There Are Still Over 60 Million ‘Left-Behind’ Children in China

While China’s industrial revolution has made themselves into a powerhouse and propelled them to the status of “world power”, the greatness has not come without consequences. Right now, there are still over 60 million children classified as left-behind.

In 2009, the massive labor migration in China began. People migrated from rural villages to the cities in the hopes of finding higher paying jobs in order to better support their families. The people migrating often have children that they are unable to bring with them, typically for environmental or economic reasons.

The factory-laden areas that most migratory workers move to are filled with smog. This smog is dangerous to breathe in (especially for vulnerable children) and also infiltrates the water systems, making it unhealthy to drink. Furthermore, most parents do not have the money to bring their children with them, due to their inability to attain a “Hukou” – an official household residency permit that grants access to social services. The lack of a Hukou restricts the workers’ household registration and education opportunities. Because of this, parents are forced to leave their children behind with a relative, typically a grandparent.

While relatives can provide the basic needs of the child —food, shelter, education— these left-behind children suffer greatly from the psychological effects of having absent parents.  34% of left-behind children are at risk of committing suicide and 70% have mental health problems. In June 2015, four ‘left-behind’ siblings committed suicide by consuming pesticide. These children – one boy and three girls – ranged from five to thirteen and had been abandoned by both parents. This is not an isolated case.

In addition to mental health problems, the children often do not receive proper supervision as their caretakers have work of their own. In November 2012, a group of five left-behind boys took shelter from the cold in a trash bin. They tried to keep warm by lighting a fire but ended up dying from carbon monoxide poisoning.

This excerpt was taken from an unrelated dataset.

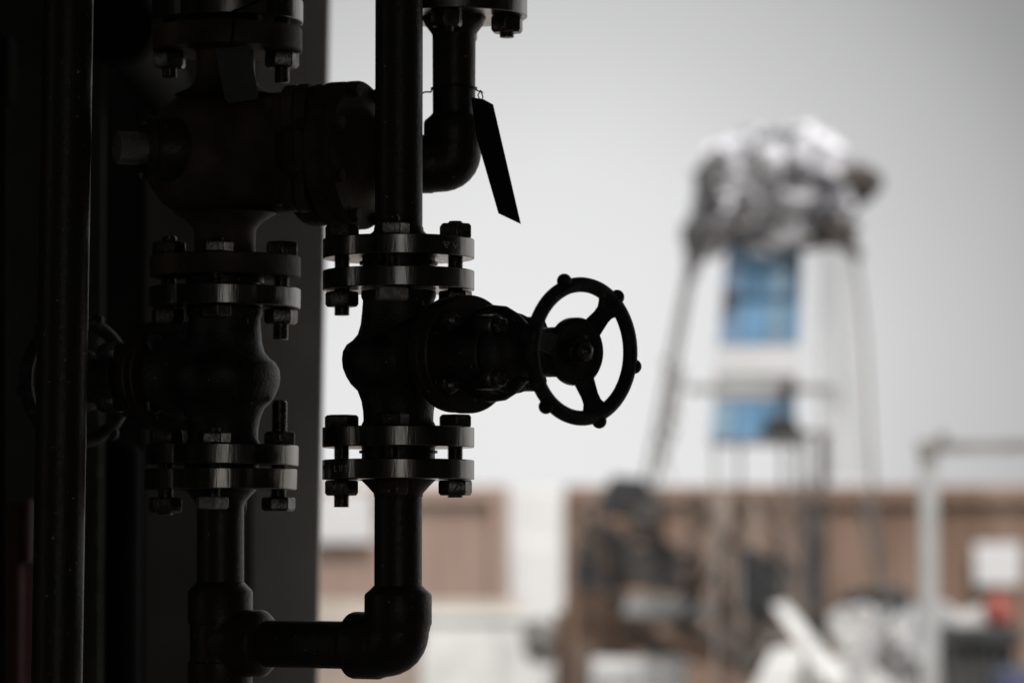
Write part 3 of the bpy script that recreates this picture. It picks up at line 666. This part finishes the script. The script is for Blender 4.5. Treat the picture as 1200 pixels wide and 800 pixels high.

Parents usually come back to visit their children once or twice a year during holidays, however, despite this, many children reported that they have not seen their parents for many years. Because of this separation, children often grow disconnected from their parents, feeling as if they do not even know them anymore. Additionally, surveys have found that left-behind children experience lower levels of life satisfaction, school satisfaction and happiness, whilst experiencing greater levels of loneliness in comparison to their peers. These children are inherently disadvantaged, making it difficult for them to break the poverty cycle.

Currently, many schools in China have implemented social support systems. These systems intend to help aid the children’s psychological development and to improve their general well-being. While these systems are helping, it is impossible to fully mend the emotional damages caused. Many children though, still receive no help.